Open pine woodlands occur throughout the southeastern United States. Thinning and prescribed fire commonly are used to establish and manage pine woodlands for multiple objectives, often including timber production and wildlife habitat. Although fire effects in loblolly and shortleaf pine woodlands have been summarized widely, the effects of fire during all seasons of the year are not well understood. We implemented 72 burns at 9 sites throughout the southeastern US, 2020–2023, to evaluate how fire treatment during the dormant, early growing-, mid-growing-, and late growing-season on a 2-year fire-return interval may affect understory composition, structure, and species diversity indices.

Results

Fire intensity and burn coverage were greatest in the dormant-season treatment and least in the mid-growing-season treatment. Coverage of semi-woody and woody plants in the understory was less in all treatments compared to control. However, after two fire events, coverage of semi-woody and woody understory plants increased in the dormant-season treatment and woody understory plants increased in the mid-growing-season treatment, whereas neither increased in the early- and late growing-season treatments.

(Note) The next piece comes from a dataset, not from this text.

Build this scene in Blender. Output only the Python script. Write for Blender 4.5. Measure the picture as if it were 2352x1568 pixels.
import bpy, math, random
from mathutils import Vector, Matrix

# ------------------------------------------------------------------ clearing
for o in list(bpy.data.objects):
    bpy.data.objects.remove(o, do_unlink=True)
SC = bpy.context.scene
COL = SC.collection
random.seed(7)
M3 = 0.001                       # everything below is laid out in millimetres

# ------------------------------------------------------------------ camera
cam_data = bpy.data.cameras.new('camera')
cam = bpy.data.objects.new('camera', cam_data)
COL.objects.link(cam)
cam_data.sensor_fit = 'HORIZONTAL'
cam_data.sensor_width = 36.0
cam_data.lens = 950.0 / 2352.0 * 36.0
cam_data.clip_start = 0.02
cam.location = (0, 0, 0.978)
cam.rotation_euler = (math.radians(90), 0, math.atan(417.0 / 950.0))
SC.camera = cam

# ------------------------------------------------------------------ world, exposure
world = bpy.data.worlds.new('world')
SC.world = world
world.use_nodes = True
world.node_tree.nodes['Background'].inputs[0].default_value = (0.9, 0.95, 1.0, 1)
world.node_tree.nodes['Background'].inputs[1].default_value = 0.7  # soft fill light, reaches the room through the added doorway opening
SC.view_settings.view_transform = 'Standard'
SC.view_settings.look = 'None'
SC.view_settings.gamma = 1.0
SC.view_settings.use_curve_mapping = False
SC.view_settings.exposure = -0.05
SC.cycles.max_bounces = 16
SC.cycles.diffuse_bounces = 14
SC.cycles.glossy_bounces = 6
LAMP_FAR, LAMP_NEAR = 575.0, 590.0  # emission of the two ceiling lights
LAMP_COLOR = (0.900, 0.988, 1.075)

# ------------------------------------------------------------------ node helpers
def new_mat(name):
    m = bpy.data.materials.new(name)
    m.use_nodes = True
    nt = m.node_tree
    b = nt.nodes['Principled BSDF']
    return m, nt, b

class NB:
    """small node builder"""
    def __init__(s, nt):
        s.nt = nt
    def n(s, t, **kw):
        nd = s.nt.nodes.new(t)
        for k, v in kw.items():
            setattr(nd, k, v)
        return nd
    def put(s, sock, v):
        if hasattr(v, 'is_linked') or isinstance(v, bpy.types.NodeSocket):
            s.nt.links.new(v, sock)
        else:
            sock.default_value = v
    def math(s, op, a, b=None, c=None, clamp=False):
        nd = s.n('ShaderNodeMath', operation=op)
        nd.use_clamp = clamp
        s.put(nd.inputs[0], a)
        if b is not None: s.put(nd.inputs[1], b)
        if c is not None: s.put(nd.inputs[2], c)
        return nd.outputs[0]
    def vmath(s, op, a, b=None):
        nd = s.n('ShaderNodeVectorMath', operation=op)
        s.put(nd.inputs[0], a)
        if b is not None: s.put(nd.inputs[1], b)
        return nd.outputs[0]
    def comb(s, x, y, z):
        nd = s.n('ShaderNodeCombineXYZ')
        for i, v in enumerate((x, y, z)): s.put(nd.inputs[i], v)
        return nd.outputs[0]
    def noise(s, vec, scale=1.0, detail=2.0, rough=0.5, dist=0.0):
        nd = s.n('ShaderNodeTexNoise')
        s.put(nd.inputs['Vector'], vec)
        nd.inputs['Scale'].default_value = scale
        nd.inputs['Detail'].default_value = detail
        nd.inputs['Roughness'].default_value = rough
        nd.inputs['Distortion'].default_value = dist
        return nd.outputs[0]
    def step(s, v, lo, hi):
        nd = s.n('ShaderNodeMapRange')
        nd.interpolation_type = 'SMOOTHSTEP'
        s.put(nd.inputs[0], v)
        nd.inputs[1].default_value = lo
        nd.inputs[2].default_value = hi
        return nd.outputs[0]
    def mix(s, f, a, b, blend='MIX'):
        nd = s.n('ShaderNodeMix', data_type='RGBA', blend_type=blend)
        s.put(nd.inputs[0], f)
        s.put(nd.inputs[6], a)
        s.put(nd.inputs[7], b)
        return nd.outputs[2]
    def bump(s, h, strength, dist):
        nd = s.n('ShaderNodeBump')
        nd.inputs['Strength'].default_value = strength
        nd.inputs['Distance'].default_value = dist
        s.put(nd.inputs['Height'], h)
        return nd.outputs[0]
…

These results indicate growing-season fire sets-back semi-woody and woody vegetation better than dormant-season fire if intensity is adequate to top-kill the plants. Forb coverage increased following all seasons of burning, but the increase was greatest in the late growing-season treatment. Coverage of graminoids decreased in control and in the mid- and late growing-season treatments, partially because of fire timing and because understory sunlight was reduced from an average of 54% to 39% over 4 years as overstory tree crowns expanded following thinning. Percent visual obstruction was least following early growing-season fire. Understory species richness increased in all treatments as well as control.

Conclusion

We documented changes in plant composition and structure as related to fire seasonality and intensity after 2 fire events on a 2-year fire-return interval. All fire treatments changed understory composition, and each produced different effects that could allow managers to better meet objectives in systems dominated by Southern yellow pines. Growing-season fire offers more flexibility throughout the year to accomplish objectives, including wildlife habitat management, beyond the traditional dormant-season burn window.